PROVIDED DATA:
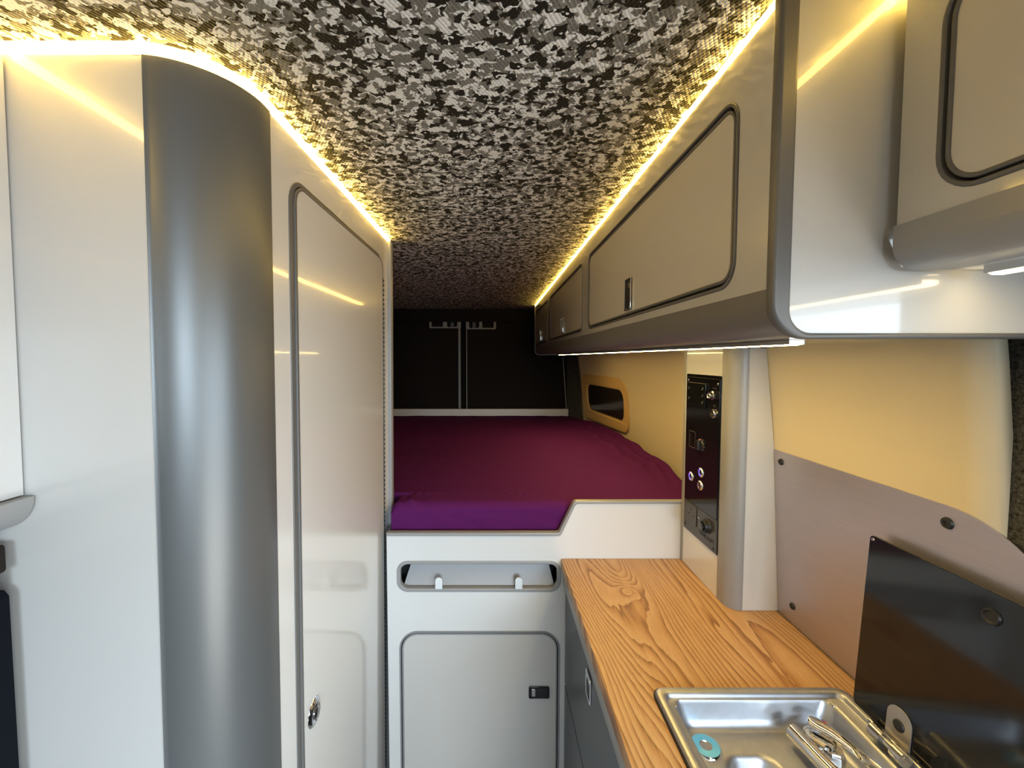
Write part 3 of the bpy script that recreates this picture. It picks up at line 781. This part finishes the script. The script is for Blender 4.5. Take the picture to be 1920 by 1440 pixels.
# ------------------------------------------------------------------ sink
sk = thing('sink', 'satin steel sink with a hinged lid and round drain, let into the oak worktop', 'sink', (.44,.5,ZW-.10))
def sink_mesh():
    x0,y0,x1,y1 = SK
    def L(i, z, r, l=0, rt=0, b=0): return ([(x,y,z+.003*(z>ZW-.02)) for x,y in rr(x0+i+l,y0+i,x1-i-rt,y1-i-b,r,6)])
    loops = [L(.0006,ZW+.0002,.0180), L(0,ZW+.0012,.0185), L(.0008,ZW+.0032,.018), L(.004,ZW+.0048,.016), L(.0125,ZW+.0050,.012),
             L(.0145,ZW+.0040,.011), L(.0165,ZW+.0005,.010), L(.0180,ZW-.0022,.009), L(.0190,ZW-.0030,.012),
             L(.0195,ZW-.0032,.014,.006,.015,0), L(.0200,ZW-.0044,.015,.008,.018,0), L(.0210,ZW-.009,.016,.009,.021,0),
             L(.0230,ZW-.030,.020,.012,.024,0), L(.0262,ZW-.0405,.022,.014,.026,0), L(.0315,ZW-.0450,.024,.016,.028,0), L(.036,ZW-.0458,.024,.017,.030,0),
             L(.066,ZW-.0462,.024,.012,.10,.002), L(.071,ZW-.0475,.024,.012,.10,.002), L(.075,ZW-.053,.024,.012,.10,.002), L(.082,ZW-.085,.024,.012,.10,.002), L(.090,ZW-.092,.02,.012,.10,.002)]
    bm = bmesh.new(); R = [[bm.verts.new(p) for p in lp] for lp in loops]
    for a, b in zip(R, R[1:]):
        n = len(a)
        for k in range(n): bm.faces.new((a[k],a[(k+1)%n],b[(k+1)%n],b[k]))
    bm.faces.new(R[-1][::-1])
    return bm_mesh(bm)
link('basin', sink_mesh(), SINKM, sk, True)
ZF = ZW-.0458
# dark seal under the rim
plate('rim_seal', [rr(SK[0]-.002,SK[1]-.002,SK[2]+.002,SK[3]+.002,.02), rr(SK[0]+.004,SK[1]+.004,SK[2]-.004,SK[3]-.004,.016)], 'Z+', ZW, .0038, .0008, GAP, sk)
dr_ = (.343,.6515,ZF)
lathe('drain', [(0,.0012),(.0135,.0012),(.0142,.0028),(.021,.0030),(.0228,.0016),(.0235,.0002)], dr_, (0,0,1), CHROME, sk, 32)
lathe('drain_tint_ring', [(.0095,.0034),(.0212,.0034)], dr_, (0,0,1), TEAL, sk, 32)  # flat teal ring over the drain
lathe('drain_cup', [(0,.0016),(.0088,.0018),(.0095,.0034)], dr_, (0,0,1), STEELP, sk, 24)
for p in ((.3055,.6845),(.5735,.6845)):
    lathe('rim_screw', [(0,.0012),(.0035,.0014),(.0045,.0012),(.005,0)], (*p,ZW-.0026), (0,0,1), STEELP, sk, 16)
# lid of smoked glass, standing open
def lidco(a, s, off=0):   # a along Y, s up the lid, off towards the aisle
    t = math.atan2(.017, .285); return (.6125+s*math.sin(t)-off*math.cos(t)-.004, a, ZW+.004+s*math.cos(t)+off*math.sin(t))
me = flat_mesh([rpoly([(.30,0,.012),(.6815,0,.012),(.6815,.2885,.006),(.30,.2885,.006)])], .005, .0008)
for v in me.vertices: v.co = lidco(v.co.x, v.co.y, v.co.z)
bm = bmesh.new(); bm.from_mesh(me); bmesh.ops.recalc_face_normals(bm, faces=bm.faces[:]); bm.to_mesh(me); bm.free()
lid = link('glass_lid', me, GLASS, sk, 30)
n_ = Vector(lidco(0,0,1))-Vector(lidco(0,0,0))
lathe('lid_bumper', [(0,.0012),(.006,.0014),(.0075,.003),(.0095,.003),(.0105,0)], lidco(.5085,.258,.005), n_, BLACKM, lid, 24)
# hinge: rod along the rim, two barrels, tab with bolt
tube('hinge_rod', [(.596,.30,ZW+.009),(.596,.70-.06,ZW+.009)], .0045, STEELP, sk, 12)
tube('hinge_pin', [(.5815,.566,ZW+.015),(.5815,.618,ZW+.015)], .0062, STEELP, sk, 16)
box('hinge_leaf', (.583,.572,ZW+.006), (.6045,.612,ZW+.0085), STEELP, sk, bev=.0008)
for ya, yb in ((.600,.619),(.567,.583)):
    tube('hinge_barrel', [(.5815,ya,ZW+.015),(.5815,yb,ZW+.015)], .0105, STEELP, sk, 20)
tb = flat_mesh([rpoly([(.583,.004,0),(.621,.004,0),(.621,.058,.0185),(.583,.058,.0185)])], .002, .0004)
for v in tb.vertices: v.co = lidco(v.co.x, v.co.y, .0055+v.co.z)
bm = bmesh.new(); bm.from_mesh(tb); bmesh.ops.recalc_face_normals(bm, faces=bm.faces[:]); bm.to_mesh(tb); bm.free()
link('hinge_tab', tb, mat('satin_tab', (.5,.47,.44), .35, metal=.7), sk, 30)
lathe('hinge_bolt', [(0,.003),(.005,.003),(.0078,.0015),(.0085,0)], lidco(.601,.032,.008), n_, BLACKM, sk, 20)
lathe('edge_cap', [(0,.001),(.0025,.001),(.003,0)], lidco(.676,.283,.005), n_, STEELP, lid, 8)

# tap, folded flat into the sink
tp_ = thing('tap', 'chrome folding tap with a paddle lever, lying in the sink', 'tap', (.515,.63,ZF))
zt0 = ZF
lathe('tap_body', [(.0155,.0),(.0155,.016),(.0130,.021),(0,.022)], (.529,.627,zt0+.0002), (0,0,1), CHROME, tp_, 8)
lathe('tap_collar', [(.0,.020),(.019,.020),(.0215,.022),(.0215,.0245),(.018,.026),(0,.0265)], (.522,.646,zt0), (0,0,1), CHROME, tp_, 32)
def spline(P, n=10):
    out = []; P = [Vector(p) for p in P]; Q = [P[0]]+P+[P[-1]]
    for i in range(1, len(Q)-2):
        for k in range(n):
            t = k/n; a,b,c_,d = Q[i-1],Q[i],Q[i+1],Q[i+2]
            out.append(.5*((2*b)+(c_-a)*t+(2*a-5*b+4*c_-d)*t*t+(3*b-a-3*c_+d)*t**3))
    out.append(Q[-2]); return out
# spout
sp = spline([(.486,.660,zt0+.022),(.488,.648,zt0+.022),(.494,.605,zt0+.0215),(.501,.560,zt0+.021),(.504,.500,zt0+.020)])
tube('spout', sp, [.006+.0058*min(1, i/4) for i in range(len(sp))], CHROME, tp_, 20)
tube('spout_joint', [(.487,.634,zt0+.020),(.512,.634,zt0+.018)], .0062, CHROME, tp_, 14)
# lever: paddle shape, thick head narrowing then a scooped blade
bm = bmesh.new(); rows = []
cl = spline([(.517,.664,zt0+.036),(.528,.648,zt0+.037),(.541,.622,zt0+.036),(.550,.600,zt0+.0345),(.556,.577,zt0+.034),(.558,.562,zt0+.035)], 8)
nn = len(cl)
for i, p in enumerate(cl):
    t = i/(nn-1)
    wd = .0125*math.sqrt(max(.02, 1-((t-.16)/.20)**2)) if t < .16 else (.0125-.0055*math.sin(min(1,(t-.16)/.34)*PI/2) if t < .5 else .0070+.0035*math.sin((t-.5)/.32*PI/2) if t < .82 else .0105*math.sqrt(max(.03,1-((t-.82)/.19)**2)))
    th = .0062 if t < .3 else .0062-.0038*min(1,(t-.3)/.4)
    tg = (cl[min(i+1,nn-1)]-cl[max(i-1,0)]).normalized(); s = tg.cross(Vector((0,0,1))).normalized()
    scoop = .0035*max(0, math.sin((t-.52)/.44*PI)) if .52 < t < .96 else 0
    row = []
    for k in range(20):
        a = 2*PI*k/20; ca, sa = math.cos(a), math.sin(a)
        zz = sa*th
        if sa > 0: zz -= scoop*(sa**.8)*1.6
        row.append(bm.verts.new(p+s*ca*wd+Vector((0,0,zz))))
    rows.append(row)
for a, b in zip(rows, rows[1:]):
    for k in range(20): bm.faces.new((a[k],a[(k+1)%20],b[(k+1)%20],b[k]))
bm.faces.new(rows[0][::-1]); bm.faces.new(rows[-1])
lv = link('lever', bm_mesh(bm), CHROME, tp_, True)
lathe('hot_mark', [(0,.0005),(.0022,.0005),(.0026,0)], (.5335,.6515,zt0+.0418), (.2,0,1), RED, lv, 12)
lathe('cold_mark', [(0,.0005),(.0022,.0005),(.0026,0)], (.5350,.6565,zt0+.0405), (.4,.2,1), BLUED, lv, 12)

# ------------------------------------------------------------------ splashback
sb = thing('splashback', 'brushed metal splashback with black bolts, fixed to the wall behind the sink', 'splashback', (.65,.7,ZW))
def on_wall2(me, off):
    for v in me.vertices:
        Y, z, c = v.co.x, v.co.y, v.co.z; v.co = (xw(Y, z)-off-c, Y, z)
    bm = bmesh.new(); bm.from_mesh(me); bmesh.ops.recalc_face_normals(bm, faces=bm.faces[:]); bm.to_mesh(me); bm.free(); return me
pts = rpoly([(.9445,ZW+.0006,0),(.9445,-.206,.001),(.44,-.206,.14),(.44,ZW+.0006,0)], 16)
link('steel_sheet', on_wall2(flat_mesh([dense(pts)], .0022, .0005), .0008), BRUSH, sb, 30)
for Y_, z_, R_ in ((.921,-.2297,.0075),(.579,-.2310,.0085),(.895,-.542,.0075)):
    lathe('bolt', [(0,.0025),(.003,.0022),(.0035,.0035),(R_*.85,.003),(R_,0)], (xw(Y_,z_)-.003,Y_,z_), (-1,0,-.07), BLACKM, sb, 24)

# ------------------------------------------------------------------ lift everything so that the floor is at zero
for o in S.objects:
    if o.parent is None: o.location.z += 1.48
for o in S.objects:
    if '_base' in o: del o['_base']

==

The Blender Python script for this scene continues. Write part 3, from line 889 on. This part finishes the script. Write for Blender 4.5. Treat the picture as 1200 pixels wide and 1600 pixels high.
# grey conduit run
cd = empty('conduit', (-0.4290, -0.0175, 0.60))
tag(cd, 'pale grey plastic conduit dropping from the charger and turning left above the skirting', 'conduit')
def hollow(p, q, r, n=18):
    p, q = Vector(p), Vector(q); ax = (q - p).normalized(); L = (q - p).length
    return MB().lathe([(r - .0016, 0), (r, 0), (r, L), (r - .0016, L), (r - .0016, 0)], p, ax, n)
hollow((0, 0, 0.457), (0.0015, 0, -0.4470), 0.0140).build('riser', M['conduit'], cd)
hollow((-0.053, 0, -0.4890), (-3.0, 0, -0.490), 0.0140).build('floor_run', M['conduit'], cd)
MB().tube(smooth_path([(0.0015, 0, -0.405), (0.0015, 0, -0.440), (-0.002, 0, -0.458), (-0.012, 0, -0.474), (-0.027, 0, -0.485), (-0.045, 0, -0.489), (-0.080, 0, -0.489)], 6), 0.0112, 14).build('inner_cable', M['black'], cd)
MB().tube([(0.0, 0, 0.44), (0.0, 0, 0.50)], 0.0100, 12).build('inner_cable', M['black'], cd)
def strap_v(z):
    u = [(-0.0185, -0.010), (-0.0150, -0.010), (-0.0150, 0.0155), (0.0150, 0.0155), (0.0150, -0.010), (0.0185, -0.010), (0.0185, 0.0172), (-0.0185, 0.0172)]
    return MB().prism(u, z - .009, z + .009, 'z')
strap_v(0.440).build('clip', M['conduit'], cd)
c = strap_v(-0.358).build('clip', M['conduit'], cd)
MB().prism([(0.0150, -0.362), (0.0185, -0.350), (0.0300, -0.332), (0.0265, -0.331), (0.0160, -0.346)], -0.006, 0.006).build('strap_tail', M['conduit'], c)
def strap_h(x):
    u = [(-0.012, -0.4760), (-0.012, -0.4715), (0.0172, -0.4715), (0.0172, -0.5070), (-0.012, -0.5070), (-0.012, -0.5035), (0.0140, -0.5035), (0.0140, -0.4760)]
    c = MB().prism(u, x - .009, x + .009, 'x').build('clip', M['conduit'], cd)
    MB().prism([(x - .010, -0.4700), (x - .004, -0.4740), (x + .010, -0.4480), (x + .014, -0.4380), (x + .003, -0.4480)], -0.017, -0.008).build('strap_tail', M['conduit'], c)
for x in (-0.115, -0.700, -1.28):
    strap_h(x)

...

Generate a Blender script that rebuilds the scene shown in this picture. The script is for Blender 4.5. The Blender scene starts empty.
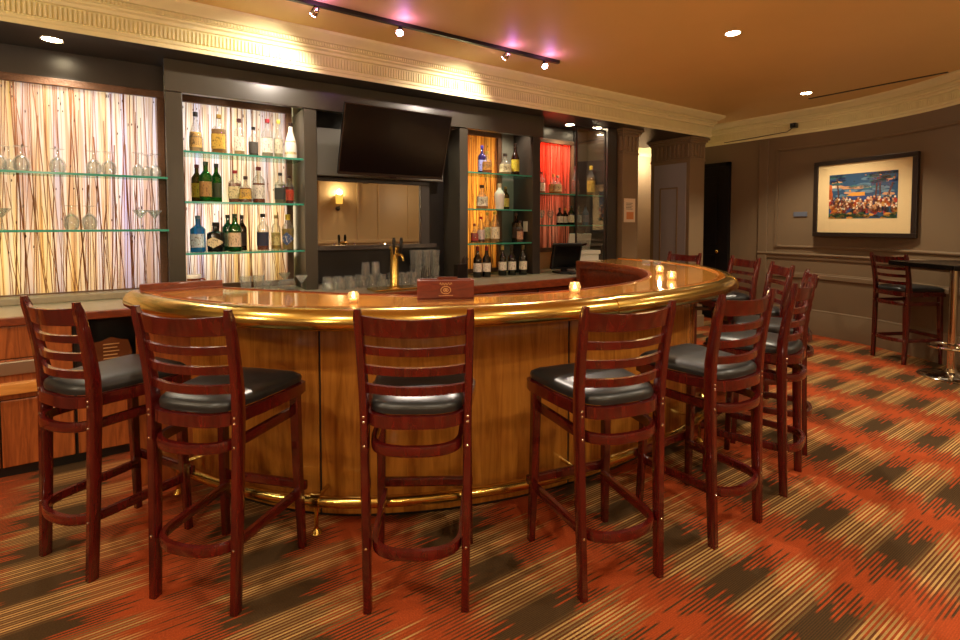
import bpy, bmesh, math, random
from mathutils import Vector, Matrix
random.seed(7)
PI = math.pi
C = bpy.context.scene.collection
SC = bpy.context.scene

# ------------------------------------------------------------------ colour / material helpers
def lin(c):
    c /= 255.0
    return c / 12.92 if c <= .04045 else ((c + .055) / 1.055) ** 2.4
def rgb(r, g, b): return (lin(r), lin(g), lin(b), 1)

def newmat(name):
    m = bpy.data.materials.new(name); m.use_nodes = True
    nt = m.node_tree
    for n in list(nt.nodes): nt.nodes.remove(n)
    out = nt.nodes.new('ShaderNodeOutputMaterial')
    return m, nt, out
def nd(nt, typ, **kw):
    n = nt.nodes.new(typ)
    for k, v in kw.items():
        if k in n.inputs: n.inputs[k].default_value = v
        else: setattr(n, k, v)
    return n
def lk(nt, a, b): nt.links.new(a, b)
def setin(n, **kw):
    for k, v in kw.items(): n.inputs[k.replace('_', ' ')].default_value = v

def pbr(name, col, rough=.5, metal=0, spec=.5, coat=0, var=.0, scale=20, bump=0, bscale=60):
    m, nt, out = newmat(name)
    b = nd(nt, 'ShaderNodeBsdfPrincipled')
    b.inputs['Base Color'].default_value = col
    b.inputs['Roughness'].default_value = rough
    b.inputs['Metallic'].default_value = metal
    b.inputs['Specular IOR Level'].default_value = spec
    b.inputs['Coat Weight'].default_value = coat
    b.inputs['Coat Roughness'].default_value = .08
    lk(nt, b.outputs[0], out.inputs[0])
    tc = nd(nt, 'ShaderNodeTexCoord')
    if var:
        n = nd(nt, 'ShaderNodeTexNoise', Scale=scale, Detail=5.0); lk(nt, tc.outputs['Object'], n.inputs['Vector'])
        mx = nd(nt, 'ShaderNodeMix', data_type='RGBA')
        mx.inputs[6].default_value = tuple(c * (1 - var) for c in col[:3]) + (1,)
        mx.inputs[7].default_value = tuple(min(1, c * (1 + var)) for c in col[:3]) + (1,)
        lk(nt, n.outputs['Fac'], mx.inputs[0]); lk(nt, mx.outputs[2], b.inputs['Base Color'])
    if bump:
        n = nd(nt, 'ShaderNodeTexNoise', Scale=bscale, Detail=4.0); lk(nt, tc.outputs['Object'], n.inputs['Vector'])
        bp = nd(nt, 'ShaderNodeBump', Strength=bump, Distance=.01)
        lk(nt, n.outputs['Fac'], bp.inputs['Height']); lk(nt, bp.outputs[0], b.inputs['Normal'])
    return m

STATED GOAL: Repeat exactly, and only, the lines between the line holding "Generate a Blender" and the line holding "def rgb(r, g, b): return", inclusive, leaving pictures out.

SOLUTION:
Generate a Blender script that rebuilds the scene shown in this picture. The script is for Blender 4.5. The Blender scene starts empty.
import bpy, bmesh, math, random
from mathutils import Vector, Matrix
random.seed(7)
PI = math.pi
C = bpy.context.scene.collection
SC = bpy.context.scene

# ------------------------------------------------------------------ colour / material helpers
def lin(c):
    c /= 255.0
    return c / 12.92 if c <= .04045 else ((c + .055) / 1.055) ** 2.4
def rgb(r, g, b): return (lin(r), lin(g), lin(b), 1)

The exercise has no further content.